La UE sta già lavorando in ottica futura, però, per poter importare maggiori volumi di gas anche da altre parti della regione, come testimoniato dal Memorandum. Non è affatto detto infatti che Israele e Egitto siano capaci di rispettare gli impegni presi.

Ad esempio, il governo egiziano per poter indirizzare maggiori volumi di gas verso l’Europa in agosto ha dovuto approvare un piano di razionamento dell’elettricità, che  quanto per oltre il 60% è prodotta proprio dal gas naturale. Il governo israeliano, anche se ha dichiarato che il gas già trovato può soddisfare il fabbisogno nazionale per i prossimi 35 anni, ai primi di giugno ha annunciato un nuovo round di offerte per licenze esplorative per la ricerca di gas naturale, all’interno della sua ZEE.

Al fine di ricevere una fornitura affidabile e duratura nel tempo, è necessario dunque che vengano messi in funzione anche i giacimenti ciprioti.

Come ipotesi per commercializzare il gas cipriota, ad oggi l’opzione del gasdotto EastMed sta perdendo quota, visti i costi e le complessità progettuali.

Sempre più plausibile risulta essere, invece, lo sviluppo dei giacimenti in sintonia con la rete di trasporto gas egiziana – che porterebbe il gas sotto forma di LNG in Europa – e con le infrastrutture greche; oppure, attraverso un eventuale gasdotto israelo-turco.

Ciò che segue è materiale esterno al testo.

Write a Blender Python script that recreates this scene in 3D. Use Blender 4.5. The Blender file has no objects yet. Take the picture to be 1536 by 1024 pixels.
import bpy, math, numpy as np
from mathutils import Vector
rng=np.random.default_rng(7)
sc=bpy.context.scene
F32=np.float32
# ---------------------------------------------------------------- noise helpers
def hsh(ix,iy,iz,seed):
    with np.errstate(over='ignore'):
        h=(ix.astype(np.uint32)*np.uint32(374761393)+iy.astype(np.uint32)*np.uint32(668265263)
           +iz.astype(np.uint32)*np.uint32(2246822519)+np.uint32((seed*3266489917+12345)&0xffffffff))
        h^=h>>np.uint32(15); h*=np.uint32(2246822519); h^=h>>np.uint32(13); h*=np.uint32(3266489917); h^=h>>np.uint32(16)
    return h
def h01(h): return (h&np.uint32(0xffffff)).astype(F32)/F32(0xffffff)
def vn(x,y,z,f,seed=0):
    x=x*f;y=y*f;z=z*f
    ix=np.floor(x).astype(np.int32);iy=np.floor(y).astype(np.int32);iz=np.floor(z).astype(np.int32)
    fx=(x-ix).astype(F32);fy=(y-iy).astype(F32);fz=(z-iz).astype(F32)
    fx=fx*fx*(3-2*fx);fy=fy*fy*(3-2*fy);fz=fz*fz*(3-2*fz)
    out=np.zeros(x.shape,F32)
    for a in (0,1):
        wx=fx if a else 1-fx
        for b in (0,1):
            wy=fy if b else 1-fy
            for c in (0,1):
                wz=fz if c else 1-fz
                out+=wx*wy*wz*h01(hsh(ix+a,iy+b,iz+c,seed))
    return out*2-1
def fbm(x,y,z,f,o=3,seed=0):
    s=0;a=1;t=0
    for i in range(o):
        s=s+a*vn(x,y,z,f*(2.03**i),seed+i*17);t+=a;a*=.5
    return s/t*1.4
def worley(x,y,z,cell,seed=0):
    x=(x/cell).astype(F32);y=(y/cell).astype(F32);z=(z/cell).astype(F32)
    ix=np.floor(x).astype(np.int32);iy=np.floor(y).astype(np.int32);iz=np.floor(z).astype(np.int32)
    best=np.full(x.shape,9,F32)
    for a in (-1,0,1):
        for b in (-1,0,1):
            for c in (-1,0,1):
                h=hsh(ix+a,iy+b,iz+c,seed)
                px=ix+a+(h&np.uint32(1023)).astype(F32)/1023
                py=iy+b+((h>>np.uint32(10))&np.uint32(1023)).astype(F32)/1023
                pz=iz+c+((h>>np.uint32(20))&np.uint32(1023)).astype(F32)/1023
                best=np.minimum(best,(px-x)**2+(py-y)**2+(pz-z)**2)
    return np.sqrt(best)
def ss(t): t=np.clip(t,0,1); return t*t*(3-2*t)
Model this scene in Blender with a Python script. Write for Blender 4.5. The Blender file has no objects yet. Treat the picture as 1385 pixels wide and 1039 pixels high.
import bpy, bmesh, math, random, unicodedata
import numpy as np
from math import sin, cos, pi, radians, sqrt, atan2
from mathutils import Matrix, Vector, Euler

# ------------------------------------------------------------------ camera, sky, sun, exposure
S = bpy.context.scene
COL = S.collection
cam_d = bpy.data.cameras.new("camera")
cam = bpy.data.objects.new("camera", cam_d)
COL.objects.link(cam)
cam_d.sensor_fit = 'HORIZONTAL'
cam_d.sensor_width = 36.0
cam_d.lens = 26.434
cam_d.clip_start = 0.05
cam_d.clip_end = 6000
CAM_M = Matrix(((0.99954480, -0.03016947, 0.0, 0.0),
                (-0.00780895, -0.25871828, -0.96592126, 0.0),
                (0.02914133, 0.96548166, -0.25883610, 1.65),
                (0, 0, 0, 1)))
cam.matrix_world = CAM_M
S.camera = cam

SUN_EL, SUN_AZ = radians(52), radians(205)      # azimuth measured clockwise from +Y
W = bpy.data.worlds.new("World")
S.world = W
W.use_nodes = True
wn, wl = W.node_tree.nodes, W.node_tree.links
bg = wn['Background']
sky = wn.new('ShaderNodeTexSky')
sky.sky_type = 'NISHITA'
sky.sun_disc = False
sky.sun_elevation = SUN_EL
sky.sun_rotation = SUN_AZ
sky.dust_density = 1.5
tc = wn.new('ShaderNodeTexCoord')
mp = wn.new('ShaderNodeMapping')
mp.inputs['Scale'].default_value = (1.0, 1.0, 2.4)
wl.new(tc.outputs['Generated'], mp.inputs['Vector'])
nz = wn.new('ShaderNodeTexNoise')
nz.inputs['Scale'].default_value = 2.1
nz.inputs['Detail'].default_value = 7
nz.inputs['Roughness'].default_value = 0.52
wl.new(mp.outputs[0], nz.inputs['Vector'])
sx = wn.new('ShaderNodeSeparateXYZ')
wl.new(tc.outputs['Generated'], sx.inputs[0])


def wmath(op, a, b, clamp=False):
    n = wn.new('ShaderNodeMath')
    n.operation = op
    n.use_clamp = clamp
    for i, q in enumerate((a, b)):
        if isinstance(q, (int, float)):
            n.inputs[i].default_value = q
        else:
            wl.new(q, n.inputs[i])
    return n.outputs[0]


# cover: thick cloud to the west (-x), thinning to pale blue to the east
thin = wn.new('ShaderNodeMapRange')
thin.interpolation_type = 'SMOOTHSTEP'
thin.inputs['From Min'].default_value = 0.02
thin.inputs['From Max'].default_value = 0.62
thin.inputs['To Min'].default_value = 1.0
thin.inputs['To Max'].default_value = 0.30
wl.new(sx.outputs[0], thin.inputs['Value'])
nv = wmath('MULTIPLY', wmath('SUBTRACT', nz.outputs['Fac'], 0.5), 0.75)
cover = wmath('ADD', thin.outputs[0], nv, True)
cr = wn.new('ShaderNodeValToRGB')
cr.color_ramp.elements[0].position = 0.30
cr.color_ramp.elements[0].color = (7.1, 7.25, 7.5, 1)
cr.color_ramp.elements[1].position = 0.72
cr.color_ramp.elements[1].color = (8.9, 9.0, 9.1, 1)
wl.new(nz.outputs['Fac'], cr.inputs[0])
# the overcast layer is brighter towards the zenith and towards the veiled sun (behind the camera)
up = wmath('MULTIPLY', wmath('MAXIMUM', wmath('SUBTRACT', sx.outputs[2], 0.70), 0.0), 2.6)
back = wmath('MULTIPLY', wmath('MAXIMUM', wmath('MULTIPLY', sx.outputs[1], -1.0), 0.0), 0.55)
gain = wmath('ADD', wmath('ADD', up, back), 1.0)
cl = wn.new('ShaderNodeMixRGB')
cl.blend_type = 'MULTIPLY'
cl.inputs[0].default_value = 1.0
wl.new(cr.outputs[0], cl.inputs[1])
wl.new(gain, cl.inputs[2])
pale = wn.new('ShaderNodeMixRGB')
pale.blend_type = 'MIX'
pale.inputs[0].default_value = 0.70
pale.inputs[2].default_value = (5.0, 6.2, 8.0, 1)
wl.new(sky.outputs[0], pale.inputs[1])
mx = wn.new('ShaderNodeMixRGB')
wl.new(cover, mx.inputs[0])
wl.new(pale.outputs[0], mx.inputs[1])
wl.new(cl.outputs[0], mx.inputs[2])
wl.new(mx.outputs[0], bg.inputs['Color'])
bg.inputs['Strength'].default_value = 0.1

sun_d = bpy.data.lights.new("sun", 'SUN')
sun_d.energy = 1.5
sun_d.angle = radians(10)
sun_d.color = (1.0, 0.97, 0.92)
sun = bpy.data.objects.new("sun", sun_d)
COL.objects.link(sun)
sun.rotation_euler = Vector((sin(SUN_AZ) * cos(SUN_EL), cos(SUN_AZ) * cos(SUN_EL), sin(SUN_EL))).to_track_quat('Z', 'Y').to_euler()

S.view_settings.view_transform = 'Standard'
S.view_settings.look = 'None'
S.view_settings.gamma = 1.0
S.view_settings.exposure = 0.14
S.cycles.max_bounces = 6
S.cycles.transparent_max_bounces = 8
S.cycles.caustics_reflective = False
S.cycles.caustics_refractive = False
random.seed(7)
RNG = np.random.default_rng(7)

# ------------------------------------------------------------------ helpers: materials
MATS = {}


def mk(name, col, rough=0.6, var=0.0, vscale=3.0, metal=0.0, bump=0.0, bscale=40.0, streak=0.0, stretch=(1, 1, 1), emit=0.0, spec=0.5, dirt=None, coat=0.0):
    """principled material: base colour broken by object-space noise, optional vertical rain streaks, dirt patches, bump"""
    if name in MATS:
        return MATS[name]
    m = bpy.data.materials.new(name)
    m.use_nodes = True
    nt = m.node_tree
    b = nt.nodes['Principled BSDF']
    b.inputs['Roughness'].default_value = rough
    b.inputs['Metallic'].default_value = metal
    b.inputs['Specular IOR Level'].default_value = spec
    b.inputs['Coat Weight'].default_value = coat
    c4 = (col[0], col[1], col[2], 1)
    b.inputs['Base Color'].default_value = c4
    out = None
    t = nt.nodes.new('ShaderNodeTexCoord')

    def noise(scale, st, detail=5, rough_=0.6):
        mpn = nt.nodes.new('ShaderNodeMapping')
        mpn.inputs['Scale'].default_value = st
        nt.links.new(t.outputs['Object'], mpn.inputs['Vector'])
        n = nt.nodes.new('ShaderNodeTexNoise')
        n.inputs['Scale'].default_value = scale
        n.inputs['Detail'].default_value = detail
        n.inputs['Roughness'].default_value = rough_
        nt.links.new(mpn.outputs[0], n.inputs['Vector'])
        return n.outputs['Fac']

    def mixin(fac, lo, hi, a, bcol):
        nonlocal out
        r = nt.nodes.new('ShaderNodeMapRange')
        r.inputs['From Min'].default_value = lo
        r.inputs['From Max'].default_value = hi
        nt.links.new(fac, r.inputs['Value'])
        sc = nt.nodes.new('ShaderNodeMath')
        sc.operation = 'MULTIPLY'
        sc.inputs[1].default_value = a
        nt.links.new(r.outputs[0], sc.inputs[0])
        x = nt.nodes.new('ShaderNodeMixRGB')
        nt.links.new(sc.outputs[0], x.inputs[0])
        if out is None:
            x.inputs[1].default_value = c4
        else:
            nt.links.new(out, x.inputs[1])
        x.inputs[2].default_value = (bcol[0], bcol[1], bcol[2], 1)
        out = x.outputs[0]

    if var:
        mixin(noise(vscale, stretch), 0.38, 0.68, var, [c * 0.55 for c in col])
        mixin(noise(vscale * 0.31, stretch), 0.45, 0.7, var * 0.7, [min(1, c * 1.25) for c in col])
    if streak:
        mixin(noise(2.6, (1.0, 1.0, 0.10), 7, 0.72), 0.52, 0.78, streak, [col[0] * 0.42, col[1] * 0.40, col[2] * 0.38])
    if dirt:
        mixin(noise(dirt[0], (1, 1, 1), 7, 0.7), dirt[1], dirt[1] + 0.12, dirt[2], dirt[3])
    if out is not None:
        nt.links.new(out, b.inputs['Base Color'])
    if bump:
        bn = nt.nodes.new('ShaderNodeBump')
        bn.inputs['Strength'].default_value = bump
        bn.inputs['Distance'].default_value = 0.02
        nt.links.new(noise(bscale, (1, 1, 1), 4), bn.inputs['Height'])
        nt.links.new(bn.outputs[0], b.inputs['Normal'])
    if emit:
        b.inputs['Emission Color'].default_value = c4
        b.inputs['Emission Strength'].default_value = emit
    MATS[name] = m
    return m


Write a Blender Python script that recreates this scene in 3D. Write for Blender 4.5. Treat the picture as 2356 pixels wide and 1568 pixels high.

Forse anche il recente accordo di delimitazione della Zona Economica Esclusiva tra Israele e Libano, che inoltre normalizza lo sfruttamento dei giacimenti gas marittimi, e l’ancora calda dichiarazione di Vladimir Putin, secondo cui la Turchia potrebbe diventare uno snodo energetico del gas, viaggiano in questa strada, ma è ancora presto per dirlo.